Navigating the electric vehicle revolution: Optimal subsidy allocation for electric vehicles and charging infrastructure

The transition to battery electric vehicles is critical for reducing global carbon emissions, yet high costs and inadequate charging infrastructure continue to limit market penetration. This study designs a cost-benefit mechanism that integrates an Agent-Based Model with evolutionary simulations in small-world networks to assess the effectiveness of government subsidies in promoting battery electric vehicles adoption and charging-station expansion across different policy scenarios. The study evaluates both short- and long-term effectiveness indicators, highlighting trade-offs between market acceleration and cost-benefit efficiency. Surprisingly, the findings reveal that an unlimited short-term budget yields the highest cost-effectiveness.
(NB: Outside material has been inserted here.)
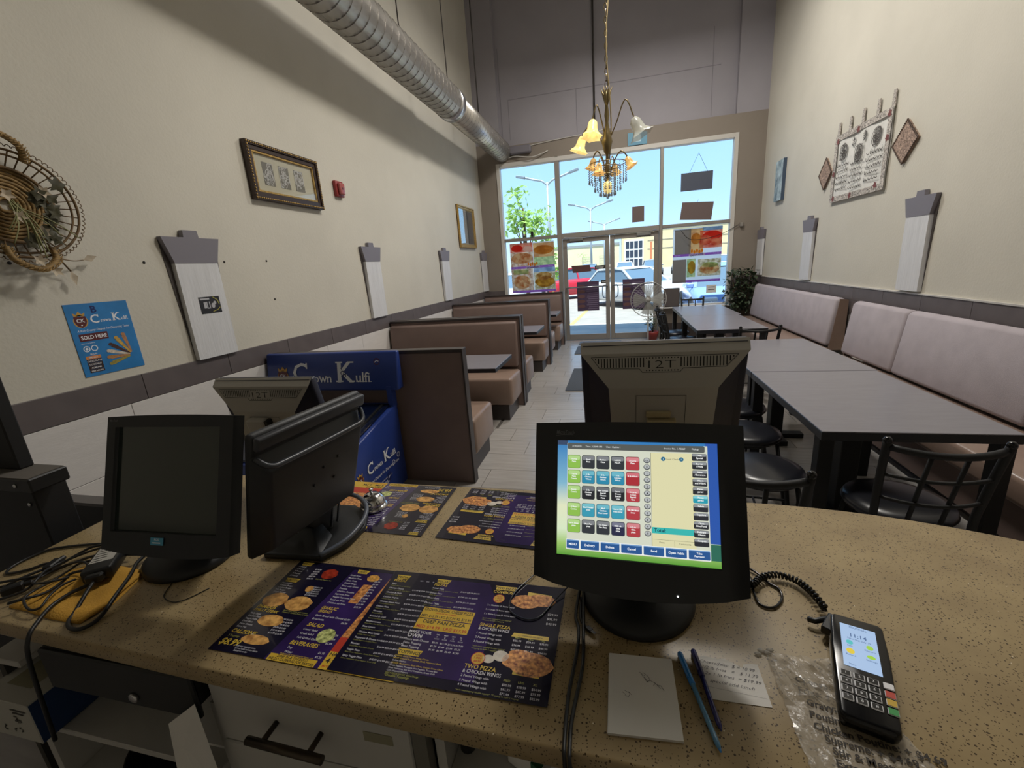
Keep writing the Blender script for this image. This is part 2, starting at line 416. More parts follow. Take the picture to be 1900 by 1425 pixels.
b = MB(); b.b2((0.80, YF-0.16, 0.605), (2.10, YF-0.005, 0.63)); struct('trim_4', b, white, bevel=0.004)
b = MB(); b.b2((-2.36, YF-0.16, 0.605), (-1.2, YF-0.005, 0.63)); struct('trim_5', b, white, bevel=0.004)
def door(n, x0, x1, hand):
    b = MB(); s = 0.085
    member(b, x0, 0.01, x0+s, 2.075, ym-0.02, ym+0.03); member(b, x1-s, 0.01, x1, 2.075, ym-0.02, ym+0.03)
    member(b, x0+s, 1.99, x1-s, 2.075, ym-0.02, ym+0.03); member(b, x0+s, 0.01, x1-s, 0.13, ym-0.02, ym+0.03)
    d = struct('door_%d' % n, b, alu, bevel=0.004)
    b = MB(); b.b2((x0+s, ym, 0.13), (x1-s, ym+0.006, 1.99)); b.build('pane', pane, d)
    b = MB(); z = 1.105
    b.tube([(x0+0.05, ym-0.08, z), (x1-0.05, ym-0.08, z)], 0.013, 8)
    for x in (x0+0.05, x1-0.05): b.tube([(x, ym-0.08, z), (x, ym-0.018, z)], 0.012, 8)
    b.build('push_bar', steel, d)
    hx = x1-0.14 if hand > 0 else x0+0.14; e = x1-0.04 if hand > 0 else x0+0.04
    b = MB(); b.tube(smooth_path([(e, ym+0.03, 1.10), (e, ym+0.08, 1.10), (hx, ym+0.09, 1.10), (hx, ym+0.09, 0.88), (e, ym+0.08, 0.86), (e, ym+0.03, 0.86)], 4), 0.011, 8); b.build('pull_handle', steel, d)
    b = MB(); hx = x0+0.28 if hand > 0 else x1-0.28
    b.b2((hx-0.13, ym-0.08, 2.02), (hx+0.13, ym-0.02, 2.07)); b.bar((hx+0.1, ym-0.06, 2.075), (hx+0.02*hand+0.25*(-hand), ym-0.2, 2.10), 0.02, 0.01); b.build('door_closer', steel, d, 0.003)
door(1, -1.09, -0.165, 1); door(2, -0.155, 0.765, -1)
# ------------------------------------------------------------------ outside
asph = mat('asphalt', '8f8b84', 0.9, var=0.10, vs=3)
conc = mat('concrete_walk', 'b0aca4', 0.9, var=0.05, vs=4)
b = MB(); b.b2((-60, YF+2.6, -0.4), (60, 130, -0.12)); struct('ground', b, asph)
b = MB(); b.b2((-60, YF+0.2, -0.4), (60, YF+2.6, -0.02)); struct('sidewalk', b, conc)
yel = mat('yellow_road_paint', 'd8c060', 0.8, var=0.1, vs=8)
for i, (x, l) in enumerate(((-1.35, 'yellow painted line on the asphalt in front of the left door'), (2.9, 'yellow painted line on the asphalt beyond the right window'))):
    b = MB(); b.bar((x, 12.1, -0.117), (x+0.25, 16.6, -0.117), 0.12, 0.006); tag(b.build('parking_line', yel), l, 'road marking')
# own building above the shop: parapet that throws the shade on the walk
b = MB(); b.b2((-30, YF+0.2, 3.9), (XL-0.2, YF+0.5, 6.4)); b.b2((XR+0.2, YF+0.2, -0.2), (30, YF+0.5, 6.4)); b.b2((-30, YF+0.2, -0.2), (XL-0.2, YF+0.5, 3.9)); b.b2((XL-0.2, YF+0.25, 3.9), (XR+0.2, YF+0.5, 6.4))
b.b2((-30, -3, 7.42), (30, YF+0.2, 7.6)); b.b2((-30, YF+0.2, 6.3), (30, YF+0.5, 6.4)); struct('wall_outer', b, taupe)
ybrick = mat('yellow_block_wall', 'd9c79a', 0.85, var=0.06, vs=0.8)
winb = mat('building_window', '3a4350', 0.15); framew = mat('building_white_trim', 'e8e6e0', 0.6)
t = thing('building', 'tall pale yellow block building with a white gridded entrance window', 'building', (0, 76, 0))
b = MB(); b.b2((0.6, 0, -0.2), (24, 14, 6.0)); b.build('wall', ybrick, t)
b = MB(); b.b2((0.5, -0.1, 5.9), (24.1, 14.1, 6.2)); b.build('parapet', framew, t)
for x0 in (1.0, 12.0):
    f = MB(); f.b2((x0, -0.12, 0.2), (x0+3.0, -0.01, 4.5)); fo = f.build('window', framew, t)
    for i in range(4):
        for j in range(3):
            f = MB(); f.b2((x0+0.2+i*0.68, -0.16, 0.4+j*1.38), (x0+0.76+i*0.68, -0.125, 1.5+j*1.38)); f.build('pane', winb, fo)
b = MB(); b.b2((5.0, -0.06, 0), (5.3, 0.0, 4.0)); b.build('downpipe', mat('orange_pipe', 'c87850', 0.6), t)
for z in (2.9, 4.2):
    b = MB(); b.b2((4.6, -0.05, z), (24, 0.0, z+0.07)); b.build('wall_joint', mat('joint_grey', '8f8a80', 0.8), t)
t = thing('building', 'low pale grey unit building with two loading doors and a flat roof', 'building', (-.3, 104, 0))
b = MB(); b.b2((-24, 0, -0.2), (0.55, 14, 4.9)); b.build('wall', mat('cream_block_wall', 'd6cfa8', 0.85, var=0.05, vs=0.7), t)
b = MB(); b.b2((-24.1, -0.1, 4.8), (0.65, 14, 5.3)); b.build('roof', mat('roof_grey', '8d9190', 0.7), t)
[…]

The key results demonstrate that consumer subsidies, especially when concentrated in early stages, significantly enhance battery electric vehicles market share. In contrast, subsidies for charging stations have a more modest effect, a reduction in station subsidies leading to only a 0.87 % drop in battery electric vehicles adoption while reducing consumer subsidies results in an 8.8 % decline. Allocating additional resources to consumer subsidies requires diverting 12.56 %–16.23 % of the budget from charging stations, while reducing station subsidies frees up 15.83 %–16.17 % of the budget for consumer incentives. This study equips policymakers with essential insights to optimize subsidy strategies for maximization of both environmental and economic outcomes.